To add a little more stopping power up front for supercross, a 270mm front Galfer rotor was put on. Dean likes a touchy brake but also likes it progressive so he can drag it a bit.

These are the same WP 52mm Front Forks that were run last year but with spec changes to better suit the Rockstar Edition model. The entire chassis of the motorcycle was changed for 2018 and WP was able to find a setting that complemented the new power plant and feel of the new model.

Neken provides the triple clamps on Dean’s FC450. He runs a standard offset triple clamp with options to change if needed.

Factory Brembo brake components with carbon guards to protect both clutch and front brake. Last outdoor season they got some dings and wanted to reduce the risk of problems in a race environment. Daniel calls it preventive maintenance.

Rekluse clutches are new for 2018 and the team is pleased so far with their performance. There are a couple options for the guys to choose from but Dean tends to stick with the standard set up.

Dean went back and forth on foot pegs but ultimately chose to go back to the stock set. He wanted something with a little bit more feel and wanted to feel planted. The stock pegs offered on the current Rockstar Edition model turned out to be the winner.

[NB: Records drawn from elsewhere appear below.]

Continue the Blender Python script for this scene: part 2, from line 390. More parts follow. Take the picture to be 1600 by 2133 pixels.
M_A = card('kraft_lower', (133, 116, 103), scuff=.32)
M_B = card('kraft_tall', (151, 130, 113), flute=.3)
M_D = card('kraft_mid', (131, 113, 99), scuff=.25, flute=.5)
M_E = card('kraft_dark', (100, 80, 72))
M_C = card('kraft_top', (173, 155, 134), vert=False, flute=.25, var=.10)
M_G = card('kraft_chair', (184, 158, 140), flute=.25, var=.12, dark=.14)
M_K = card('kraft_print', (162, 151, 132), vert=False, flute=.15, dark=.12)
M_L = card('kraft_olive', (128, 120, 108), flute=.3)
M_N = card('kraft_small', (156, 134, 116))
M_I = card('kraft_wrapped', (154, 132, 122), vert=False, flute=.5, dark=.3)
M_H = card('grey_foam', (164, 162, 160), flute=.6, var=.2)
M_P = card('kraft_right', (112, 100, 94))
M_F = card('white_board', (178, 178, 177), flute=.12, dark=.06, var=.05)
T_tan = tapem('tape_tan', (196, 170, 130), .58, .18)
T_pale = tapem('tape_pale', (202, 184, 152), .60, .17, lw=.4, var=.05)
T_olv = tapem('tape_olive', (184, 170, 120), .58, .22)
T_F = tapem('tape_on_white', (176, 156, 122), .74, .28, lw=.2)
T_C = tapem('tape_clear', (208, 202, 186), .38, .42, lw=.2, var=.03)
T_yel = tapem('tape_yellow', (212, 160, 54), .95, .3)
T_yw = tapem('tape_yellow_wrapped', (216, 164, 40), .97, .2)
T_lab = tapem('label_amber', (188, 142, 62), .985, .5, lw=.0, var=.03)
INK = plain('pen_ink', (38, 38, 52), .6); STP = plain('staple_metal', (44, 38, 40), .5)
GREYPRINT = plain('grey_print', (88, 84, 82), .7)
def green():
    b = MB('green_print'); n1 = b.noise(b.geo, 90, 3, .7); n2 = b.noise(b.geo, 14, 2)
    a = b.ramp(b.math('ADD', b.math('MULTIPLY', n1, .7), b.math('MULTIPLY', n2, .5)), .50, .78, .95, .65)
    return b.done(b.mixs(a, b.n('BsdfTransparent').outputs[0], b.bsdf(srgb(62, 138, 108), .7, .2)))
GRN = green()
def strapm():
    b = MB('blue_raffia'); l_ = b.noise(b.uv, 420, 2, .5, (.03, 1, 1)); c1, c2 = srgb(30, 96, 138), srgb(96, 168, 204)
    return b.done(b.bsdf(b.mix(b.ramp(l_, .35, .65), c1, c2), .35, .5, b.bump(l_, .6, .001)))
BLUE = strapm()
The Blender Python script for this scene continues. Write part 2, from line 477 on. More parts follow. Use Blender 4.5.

You can spend hours geeking out on these motorcycles. Notice the site hole has a slit in it. This another preventative protection measure taken by the team to reduce the risk of malfunction during the race. The slit allows the mechanic to see oil levels in the motor but also protects the glass eye hole from being penetrated by rocks or larger debris.

Believe it or not the team is using the stock sub frame. Daniel explained that the current model sub frame gave dean a good feel for the rear end. It has more flex and give the rider more rear end traction feel.

Dean’s FC450 is equipped with Excel Rims and Talon Hubs. The team build their own wheels in house at Husqvarna.